[START OF GIVEN MATERIAL]
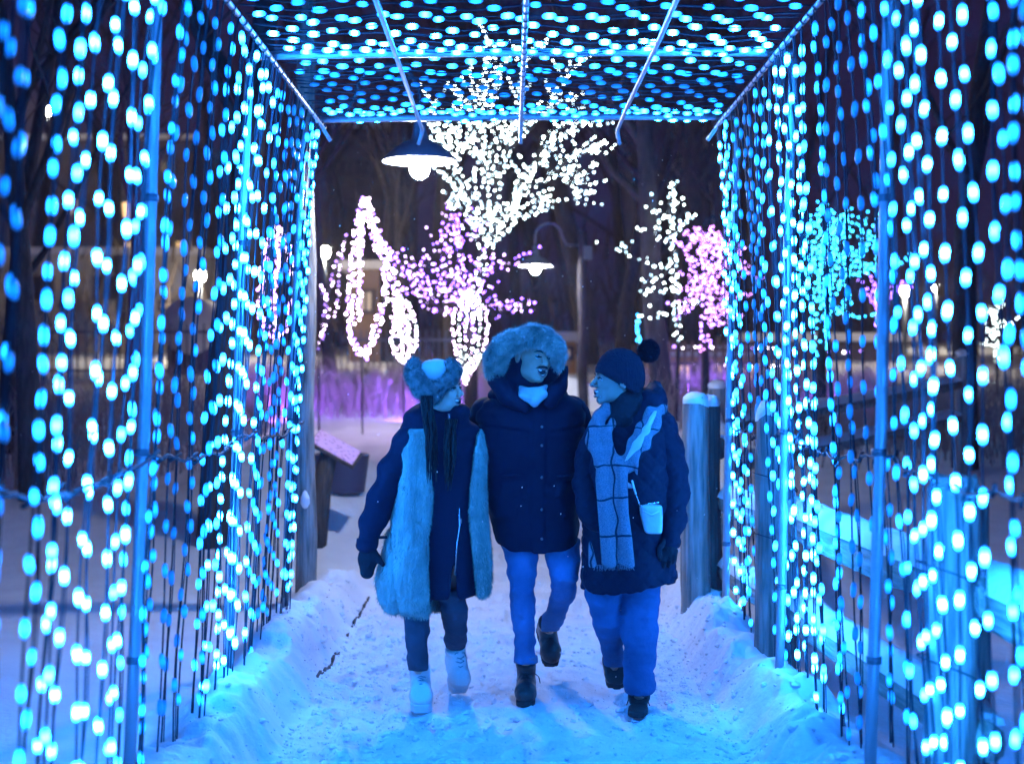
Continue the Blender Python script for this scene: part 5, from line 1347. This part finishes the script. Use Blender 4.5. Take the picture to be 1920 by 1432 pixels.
# trousers and shoes
legs_part(C_, TE, TF, M['jeans2'], seed=63)
shoe(C_, C_.p(1148, 1256, .42), C_.p(1156, 1286, .28), C_.p(1150, 1236, .30), M['boot'], M['sole'], .053, .020, .056, 'dark_shoe', None)
shoe(C_, C_.p(1199, 1316, .10), C_.p(1195, 1338, -.13), C_.p(1199, 1288, .05), M['boot'], M['sole'], .056, .022, .056, 'dark_shoe', None, capm=M['sole'])
# small cross-body bag: top-level, it hangs from the shoulder
bg = C_.o + Vector(C_.p(1221, 972, -.20)); t = empty('handbag', bg); tag(t, 'small pale crossbody handbag with short strap on the quilted coat', 'handbag')
def q(px, py, dy=-.20): return tuple(C_.o + Vector(C_.p(px, py, dy)) - bg)
K = [(q(0, 946)[2], q(1199, 0)[0], q(1241, 0)[0], 0, .030), (q(0, 960)[2], q(1200, 0)[0], q(1242, 0)[0], 0, .034), (q(0, 985)[2], q(1205, 0)[0], q(1242, 0)[0], 0, .034), (q(0, 1000)[2], q(1209, 0)[0], q(1241, 0)[0], 0, .030)]
bo, _, _ = smooth_obj('bag_body', lambda P: loft(P, K, 3.5, .012) + fold(P, .003, (14, 14, 14), 98), (-.09, -.06, -.1), (.09, .06, .1), .005, M['bag'], t)
b = MB(); b.tube([q(1206, 958, -.236), q(1222, 966, -.24), q(1238, 957, -.236)], [.004, .007, .004], 6); b.obj('pocket_flap', M['bag'], t)
b = MB(); b.tube([q(1204, 947, -.215), q(1236, 941, -.215)], .0035, 6); b.obj('zip', M['chrome'], t)
b = MB(); b.tube([q(1185, 900, -.235), q(1189, 915, -.24), q(1192, 926, -.24)], [.011, .012, .011], 8, flat=.4); b.obj('strap', M['bag'], t)
b = MB(); b.tube([q(1192, 926, -.24), q(1196, 936, -.236), q(1201, 950, -.23)], [.004, .003, .003], 6); b.obj('clasp', M['chrome'], t)

# ------------------------------------------------------------------ winter mist
b = MB(); b.box((0, 52, 10), (210, 136, 32))
vm = bpy.data.materials.new('mist'); vm.use_nodes = True; vm.node_tree.nodes.clear()
vo = vm.node_tree.nodes.new('ShaderNodeOutputMaterial'); pv = vm.node_tree.nodes.new('ShaderNodeVolumePrincipled')
pv.inputs['Color'].default_value = (.9, .9, .95, 1); pv.inputs['Density'].default_value = .0017
vm.node_tree.links.new(pv.outputs[0], vo.inputs['Volume'])
o = b.obj('haze', vm, None, False); tag(o, 'thin winter mist in the night air', 'haze', kind='stuff')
[END OF GIVEN MATERIAL]
### EXERCISE
Reproduce the material in its entirety and word for word, without the pictures.

### EXERCISE OUTPUT
Continue the Blender Python script for this scene: part 5, from line 1347. This part finishes the script. Use Blender 4.5. Take the picture to be 1920 by 1432 pixels.
# trousers and shoes
legs_part(C_, TE, TF, M['jeans2'], seed=63)
shoe(C_, C_.p(1148, 1256, .42), C_.p(1156, 1286, .28), C_.p(1150, 1236, .30), M['boot'], M['sole'], .053, .020, .056, 'dark_shoe', None)
shoe(C_, C_.p(1199, 1316, .10), C_.p(1195, 1338, -.13), C_.p(1199, 1288, .05), M['boot'], M['sole'], .056, .022, .056, 'dark_shoe', None, capm=M['sole'])
# small cross-body bag: top-level, it hangs from the shoulder
bg = C_.o + Vector(C_.p(1221, 972, -.20)); t = empty('handbag', bg); tag(t, 'small pale crossbody handbag with short strap on the quilted coat', 'handbag')
def q(px, py, dy=-.20): return tuple(C_.o + Vector(C_.p(px, py, dy)) - bg)
K = [(q(0, 946)[2], q(1199, 0)[0], q(1241, 0)[0], 0, .030), (q(0, 960)[2], q(1200, 0)[0], q(1242, 0)[0], 0, .034), (q(0, 985)[2], q(1205, 0)[0], q(1242, 0)[0], 0, .034), (q(0, 1000)[2], q(1209, 0)[0], q(1241, 0)[0], 0, .030)]
bo, _, _ = smooth_obj('bag_body', lambda P: loft(P, K, 3.5, .012) + fold(P, .003, (14, 14, 14), 98), (-.09, -.06, -.1), (.09, .06, .1), .005, M['bag'], t)
b = MB(); b.tube([q(1206, 958, -.236), q(1222, 966, -.24), q(1238, 957, -.236)], [.004, .007, .004], 6); b.obj('pocket_flap', M['bag'], t)
b = MB(); b.tube([q(1204, 947, -.215), q(1236, 941, -.215)], .0035, 6); b.obj('zip', M['chrome'], t)
b = MB(); b.tube([q(1185, 900, -.235), q(1189, 915, -.24), q(1192, 926, -.24)], [.011, .012, .011], 8, flat=.4); b.obj('strap', M['bag'], t)
b = MB(); b.tube([q(1192, 926, -.24), q(1196, 936, -.236), q(1201, 950, -.23)], [.004, .003, .003], 6); b.obj('clasp', M['chrome'], t)

# ------------------------------------------------------------------ winter mist
b = MB(); b.box((0, 52, 10), (210, 136, 32))
vm = bpy.data.materials.new('mist'); vm.use_nodes = True; vm.node_tree.nodes.clear()
vo = vm.node_tree.nodes.new('ShaderNodeOutputMaterial'); pv = vm.node_tree.nodes.new('ShaderNodeVolumePrincipled')
pv.inputs['Color'].default_value = (.9, .9, .95, 1); pv.inputs['Density'].default_value = .0017
vm.node_tree.links.new(pv.outputs[0], vo.inputs['Volume'])
o = b.obj('haze', vm, None, False); tag(o, 'thin winter mist in the night air', 'haze', kind='stuff')